There are $4$ different letters and $3$ identical postboxes , we want to disperse them into boxes such that one of the boxes has always more than or equal to $2$ letters, the rest do not have any restriction. how many arrangements can be made ?
I found that there are $14$ ways by brutal force . However, i think that there must be combinatorial approach. To find combinatorial approach , i thought that if the boxes were different then we would have $3$ choices to select which boxes will have more than or equal to $2$ object.After that,there are $33$ ways to distribute in desired condition. As a result ,there will be $3 \times 33 =99$ choices. But there are not any relation between $14$ and $99$. Hence , i need help..
There are four types of distributions: four letters in one box; three letters in one box and one letter in a different box; two letters each in two of the boxes; two letters in one box and one letter each in each of the other boxes.
Four letters in one box: There is one way to place all four letters in one box.

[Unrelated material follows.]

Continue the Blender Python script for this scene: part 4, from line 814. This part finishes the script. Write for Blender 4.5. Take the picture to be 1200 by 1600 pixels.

Three letters in one box and the other letter in a different box: Select which three of the four letters are placed in the same box. Place those letters in a box. Place the remaining letters in one of the other boxes. There are $$\binom{4}{3} = 4$$ such distributions.
Two letters each in two of the boxes: There are three ways to match one of the other three letters with the letter whose address appears first in an alphabetical list. Place those letters in one box and place the other two letters in another box. There are $3$ such distributions.
Two letters in one box and one letter each in each of the other boxes: Select which two of the four letters will be placed in the same box. Place those letters in a box. Place one letter each in each of the other boxes. There are $\binom{4}{2} = 6$ such distributions.
Total: Since these four cases are mutually exclusive and exhaustive, there are $$1 + 4 + 3 + 6 = 14$$ possible distributions of four letters into three boxes if at least one box must contain at least two letters.
Since it is not possible to distribute four letters to three boxes without placing at least two letters in one box, our answer should equal the sum of the Stirling numbers of the second kind $S(4, 1) + S(4, 2) + S(4, 3) = 1 + 7 + 6 = 14$, which it does.